Poverty is a powerful predictor of student performance. If McCrory and Perdue are serious about helping poor children succeed, they need to tell us how they would help the families of poor students.
Do they want to eliminate the waiting list for a day care subsidy that is now 29,000 kids long? How will they pay for it? Do they support $50 million a year for the Housing Trust Fund to build affordable housing and create thousands of jobs?
How will they deal with the mental-health mess? Do they believe privatization of services was a mistake?
What will they do about the state’s antiquated revenue system that doesn’t grow with the state’s economy and forces the poorest people in the state to pay a higher percentage of their income in taxes than the wealthiest people?
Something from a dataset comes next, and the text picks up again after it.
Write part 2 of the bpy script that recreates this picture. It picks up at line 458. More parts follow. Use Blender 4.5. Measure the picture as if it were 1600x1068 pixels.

Do they believe we can build enough roads to solve our transportation problems or should we help urban areas pay for a light rail system like the one in Charlotte?
Should we keep sending nonviolent offenders to prison or should we invest more in alternatives to incarceration? Should the state index the minimum wage so it rises with inflation to help low-wage workers? What should we do about evidence of racial bias in the death penalty?
These questions and plenty more deserve thoughtful, specific answers from both people who want to lead the state for the next four years. But there are no debates scheduled about child care or criminal justice or transportation. That means the media needs to demand answers from Perdue and McCrory and scale back the coverage of the horse race.
Voters have to demand answers, too, at campaign appearances and forums, with e-mails and phone calls to the campaigns. They want your vote, they need to answer your questions.
The election doesn’t have to be about 30-second ads, clever slogans and consultant-driven generalities. It doesn’t have to be about composites of the candidates either. We can still have a meaningful campaign for governor if we all demand that the candidates actually say something. But time is running out. We better hurry up.